“We aren’t change averse, we are loss averse”

July 4, 2019 Polykala

“We aren’t change averse, we are loss averse”

On Wednesday 26th July 2019, Ananth Gopal (Director of Polykala), gave a keynote address at the 2019 Future Shapers Forum at the Australian National University in Canberra. Future Shapers is an initiative of the Sir Roland Wilson Foundation, Australian National University and is supported by the ANU Crawford Leadership Forum that connects the next generation of Australia’s leaders from Government, business, research, advocacy, social enterprise and the media. This article is a summary of that address.


The word change shows up a lot, especially around an election. We need change, we fear change and we are changing all the time, all at once. We are also told that people are somehow inherently ‘change-averse’. That word ‘change’ sure is busy.  The multiple meanings of change were crystallised when I saw Bill Shorten on an ABC Q&A special before the election. He began by punching out the phrase, “We need real change. Australians want change!” Half an hour later his tone was more circumspect, almost baritone, “there are going to be some changes in the way we do things.” It seemed that Bill knew that the changes he and his party were proposing would be a mixture of gains and losses.

Change often means one of two things: loss and/or growth. Too often, we give all the airtime to the ‘growth’ and opportunity surrounding a change agenda. We’re then surprised by the resistance and push back from those affected by that change. Let me share a personal example to illustrate this at a micro-scale. The other week my partner rearranged the furniture in our living room. I arrived home to find my favourite green chair was out of place. Sure the room had better flow and, was now well configured to make the most of the sunlight. But the room looked unfamiliar. It didn’t look like how I remembered it, it felt foreign. I’d lost a tiny part of my domestic certainty and I was disproportionately annoyed.

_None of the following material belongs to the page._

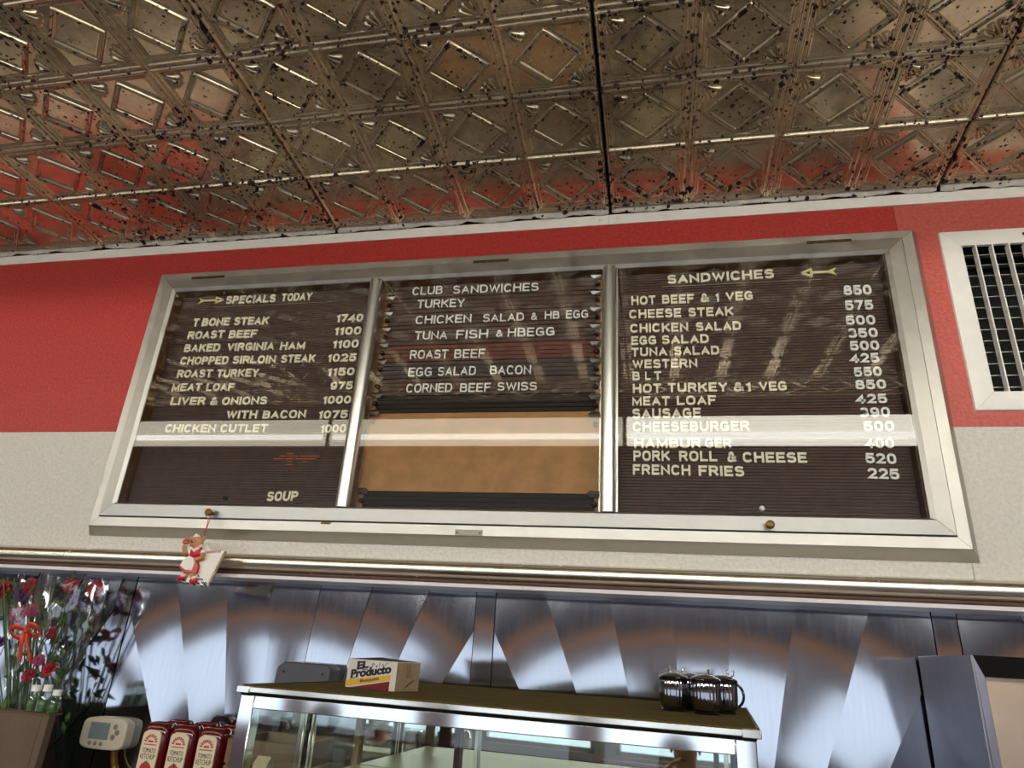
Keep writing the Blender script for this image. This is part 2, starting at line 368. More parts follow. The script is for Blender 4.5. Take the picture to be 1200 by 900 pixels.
# grotesque block capitals and figures drawn as strokes, set into real raised letters
def _arc(cx, cy, rx, ry, a0, a1, n=10, e=0.80):
    o = []
    for i in range(n + 1):
        a = math.radians(a0 + (a1 - a0) * i / n); c, s = math.cos(a), math.sin(a)
        o.append((cx + rx * math.copysign(abs(c) ** e, c), cy + ry * math.copysign(abs(s) ** e, s)))
    return o
GLYPH = {   # width, strokes (points in 0..1 between the stroke centre lines)
    'A': (.74, [[(0, 0), (.5, 1), (1, 0)], [(.2, .30), (.8, .30)]]),
    'B': (.66, [[(0, 0), (0, 1)], [(0, 1), (.55, 1)] + _arc(.55, .77, .37, .23, 90, -90) + [(0, .54)], [(0, .54)] + _arc(.58, .27, .42, .27, 90, -90) + [(0, 0)]]),
    'C': (.70, [_arc(.5, .5, .5, .5, 42, 318, 22)]),
    'D': (.70, [[(0, 0), (0, 1)], [(0, 1)] + _arc(.45, .5, .55, .5, 90, -90, 14) + [(0, 0)]]),
    'E': (.60, [[(1, 1), (0, 1), (0, 0), (1, 0)], [(0, .52), (.88, .52)]]),
    'F': (.58, [[(1, 1), (0, 1), (0, 0)], [(0, .50), (.85, .50)]]),
    'G': (.72, [_arc(.5, .5, .5, .5, 45, 318, 22), [(.96, .12), (.96, .46), (.58, .46)]]),
    'H': (.70, [[(0, 0), (0, 1)], [(1, 0), (1, 1)], [(0, .52), (1, .52)]]),
    'I': (.0, [[(.5, 0), (.5, 1)]]),
    'K': (.70, [[(0, 0), (0, 1)], [(1, 1), (.06, .40)], [(.36, .62), (1, 0)]]),
    'L': (.58, [[(0, 1), (0, 0), (1, 0)]]),
    'M': (.84, [[(0, 0), (0, 1), (.5, .10), (1, 1), (1, 0)]]),
    'N': (.70, [[(0, 0), (0, 1), (1, 0), (1, 1)]]),
    'O': (.74, [_arc(.5, .5, .5, .5, 0, 360, 26)]),
    'P': (.64, [[(0, 0), (0, 1)], [(0, 1), (.55, 1)] + _arc(.55, .73, .45, .27, 90, -90) + [(0, .46)]]),
    'R': (.68, [[(0, 0), (0, 1)], [(0, 1), (.55, 1)] + _arc(.55, .75, .41, .25, 90, -90) + [(0, .50)], [(.55, .50), (1, 0)]]),
    'S': (.64, [_arc(.5, .765, .47, .235, 28, 270, 12) + _arc(.5, .265, .5, .265, 90, -152, 12)]),
    'T': (.64, [[(0, 1), (1, 1)], [(.5, 1), (.5, 0)]]),
    'U': (.70, [[(0, 1), (0, .35)] + _arc(.5, .35, .5, .35, 180, 360, 14) + [(1, 1)]]),
    'V': (.70, [[(0, 1), (.5, 0), (1, 1)]]),
    'W': (1.0, [[(0, 1), (.25, 0), (.5, .92), (.75, 0), (1, 1)]]),
    'Y': (.70, [[(0, 1), (.5, .45), (1, 1)], [(.5, .45), (.5, 0)]]),
    '&': (.72, [[(1, 0), (.25, .72)] + _arc(.42, .80, .22, .20, 200, -20, 10)[0:] + [(.60, .66), (.12, .42)] + _arc(.36, .24, .36, .24, 150, 330, 10) + [(.95, .46)]]),
    '0': (.60, [_arc(.5, .5, .5, .5, 0, 360, 26)]),
    '1': (.22, [[(0, .76), (.95, 1.0), (.95, 0)]]),
    '2': (.58, [_arc(.5, .70, .48, .30, 165, -20, 12) + [(0, 0), (1, 0)]]),
    '3': (.58, [_arc(.48, .76, .44, .24, 155, -90, 12) + [(.35, .52), (.48, .52)] + _arc(.48, .26, .52, .26, 90, -155, 12)]),
    '4': (.64, [[(.72, 0), (.72, 1), (0, .28), (1, .28)]]),
    '5': (.58, [[(.92, 1), (.12, 1), (.04, .52)] + _arc(.48, .31, .52, .31, 125, -150, 14)]),
    '7': (.58, [[(0, 1), (1, 1), (.32, 0)]]),
    '8': (.60, [_arc(.5, .765, .42, .235, 0, 360, 18), _arc(.5, .265, .5, .265, 0, 360, 20)]),
    '9': (.60, [_arc(.5, .68, .48, .32, 0, 360, 20), [(.98, .68)] + _arc(.5, .34, .48, .34, 0, -140, 10)]),
}
def block_word(s, wt, gap):
    """vertices (x, y, front 1 / back 0) and faces of a word; wt is the stroke width as a share of the height"""
    V = []; FS = []; x = 0.0; t = wt / 2
    for ch in s:
        if ch == ' ': x += 0.34; continue
        w, strokes = GLYPH[ch]
        for si, st in enumerate(strokes):
            zf = 1.0 + 0.035 * si
            p = [Vector((x + t + q[0] * w, t + q[1] * (1 - wt))) for q in st]
            p = [q for i, q in enumerate(p) if i == 0 or (q - p[i - 1]).length > 1e-5]
            closed = (p[0] - p[-1]).length < 1e-4
            if closed: p = p[:-1]
            n = len(p); b = len(V)
            for i in range(n):
                a = p[i - 1] if (closed or i > 0) else None; c = p[(i + 1) % n] if (closed or i < n - 1) else None
                d0 = (p[i] - a).normalized() if a is not None else None; d1 = (c - p[i]).normalized() if c is not None else None
                if d0 is None: d0 = d1
                if d1 is None: d1 = d0
                n0, n1 = Vector((-d0.y, d0.x)), Vector((-d1.y, d1.x)); m = n0 + n1
                m = m.normalized() if m.length > 1e-4 else n0
                k = t / max(0.42, m.dot(n1)); q = p[i]
                if not closed and i == 0: q = q - d1 * t * (0.98 if abs(d1.x) < 0.12 or abs(d1.y) < 0.12 else 0.55)
                if not closed and i == n - 1: q = q + d0 * t * (0.98 if abs(d0.x) < 0.12 or abs(d0.y) < 0.12 else 0.55)
                for sgn in (1, -1):
                    r = q + m * k * sgn; r.y = min(max(r.y, 0.0), 1.0)
                    V += [(r.x, r.y, zf), (r.x, r.y, 0.0)]
            for i in range(n if closed else n - 1):
                j = (i + 1) % n; A, B_ = b + 4 * i, b + 4 * j
                FS += [(A, A + 2, B_ + 2, B_), (A, B_, B_ + 1, A + 1), (A + 2, A + 3, B_ + 3, B_ + 2)]
            if not closed:
                e = b + 4 * (n - 1); FS += [(b, b + 1, b + 3, b + 2), (e, e + 2, e + 3, e + 1)]
        x += w + wt + gap
    return V, FS, x - gap
def set_word(mb, s, x0, z0, x1, z1, h, y, depth, wt=0.19, gap=0.11):
    V, FS, W_ = block_word(s, wt, gap)
    return mb.add([(x0 + (x1 - x0) * a / W_, y + depth * (1 - c), z0 + (z1 - z0) * a / W_ + h * b) for a, b, c in V], FS)

# ================================================================ THE ROOM
ZC = 2.6484           # ceiling
S0, P = -1.4582, 0.762
SOF_Y, SOF_Z = -1.562, 2.395   # lowered ceiling over the booths
XL, XR = -7.5, 4.2
YW = 0.06             # stainless wall
ZL = 1.677            # underside of the upper wall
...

People (all of us) aren’t change-averse, we are loss averse. Who wants to give up something hard-won, lucrative, precious, safe, familiar and tied to our self-image? Nobel Prize-winning behavioural psychologists Daniel Kahneman and Amos Tversky sketched out a behavioural model called prospect theory, which showed how people decide between alternatives involving risk and uncertainty. Kahneman and Tversky phrased it as, “losses loom larger than gains.” Ron Heifetz, one of the co-originators of Adaptive Leadership, put it this way, “Nobody is change-averse, people are loss averse, and often for good reason.”

Too often those of us driving change focus only on the ‘good news’ story and avoid authentic conversations around loss. Our experience working with industries/sectors in rural and regional Australia, like agriculture, emergency services and forestry, has shown us how loss aversion shows up. For timber towns, change is often perceived as a blow to long-standing livelihoods and cherished identities. The closure of coal-fired power stations, like Hazelwood in the La Trobe Valley, has been met with a deep yearning to go back in time. A slew of renewable investments and government jobs has done little to dispel the disquiet. The losses loom larger than the gains in many parts of Australia who feel lost in the midst of the tectonic changes the 21st-century demands.

We suggest ‘change agendas’ might be understood as a ratio of what is kept: lost: grown – a balance between preservation, pain and possibility. Working adaptively means first we must identify what aspects of change represent growth and which represent a loss to those affected. How big are the losses in relation to the gains? What will be retained and honoured? What’s retained, grown and lost aren’t always concrete or tangible. They are symbolic and represent identities, values and loyalties.

‘Change-makers’, be they activists, governments or businesses, need to contend with loss aversion more sincerely. Failing to recognise loss aversion may well cost ‘unlosable elections’, community goodwill, business opportunities, and even a benign climate. Marty Linsky, the other co-originator of Adaptive Leadership framed leadership as, “the art of letting people down gracefully.” This way of thinking about and practising leadership recognises the grief and loss inherent in every great and wonderful ‘change idea’.

We encourage people driving change to tune in to what people are being asked to let go of or give up as well as selling the promise of new and better ways. We’re beginning to see that people are more likely to consider change as growth when they feel satisfied that their losses have been acknowledged.

In adaptive contexts, where technical solutions won’t suffice and where values and loyalties are in question, this can make a difference. Even a small one. Taking loss aversion seriously means reassuring people about what remains unchanged, letting them down gracefully, while mobilising them towards energising possibilities.